Deseret News Archives
The Guardian Angels' Frank "Gunny" Lee speaks with Salt Lake City police during a training exercise at Pioneer Park in 2007.

The Guardian Angels have come to town. The all-volunteer organization, made famous for patrolling New York subways nearly 30 years ago, conducted its first patrol in Pioneer Park last week.

We're cautiously optimistic that this is good news. That will be so if it leads to a desire by all Utahns to be more vigilant about keeping their eyes open for problems and reporting them to police. It will be less so if it leads to vigilantism.

The Guardian Angels have a mixed reputation. In many cities, police and politicians embrace them as important allies in the fight against crime. But others have worried about their sometimes aggressive tactics, their training courses in martial arts and their recruits, who may themselves be unstable. The Boston Globe last year interviewed a criminology professor at John Jay College of Criminal Justice who noted there is no hard evidence the group has had an impact on crime or made people safer.

The group has been making efforts to expand nationwide lately, going into cities where people might not expect a major crime problem, such as Akron, Ohio, Davenport, Iowa, Halifax, Nova Scotia — and now Salt Lake City. The founder, Curtis Sliwa, says this is a response to a growing crime problem, and to the anti-snitching culture that makes many people too scared to testify concerning crimes they have witnessed.

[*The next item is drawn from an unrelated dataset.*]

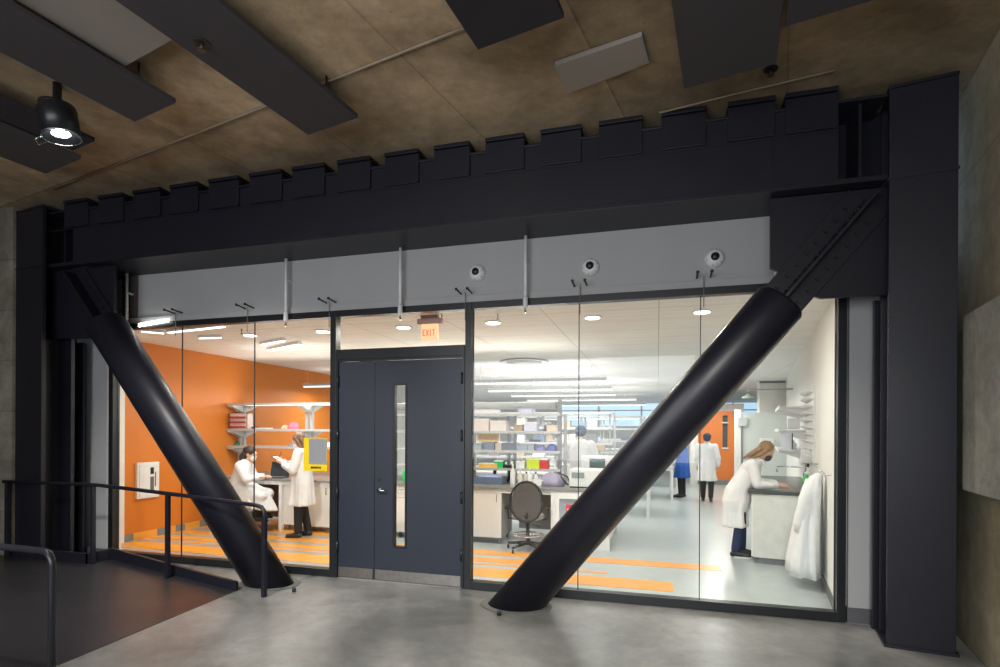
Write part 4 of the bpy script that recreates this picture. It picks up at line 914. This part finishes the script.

It's a matter of common sense that a Guardian Angels presence can be a welcomed sign in a place like Pioneer Park, where drug dealers and other petty criminals have defied politicians and police for decades. Small wonder that Salt Lake County Mayor Peter Corroon was on hand last week to praise that type of community action.

Police know it is impossible to be all places at all times. The Angels give them extra sets of eyes and ears in high-crime areas. Even if they get a bit feisty when making citizen's arrests, the Angels don't cost taxpayers a dime.

But the Salt Lake area is not a place of unusually high crime rates. In most Utah neighborhoods, the Angels are not necessary. A neighborhood watch will suffice. Neighborhood watch volunteers keep a constant eye on things and, rather than confront criminals, immediately report them. The constant presence alone of a neighborhood watch vehicle at night can deter criminals.

If the Guardian Angels can clean up Utah's toughest crime areas, their presence is welcome. But it would be wise to keep one eye on the Angels, as well.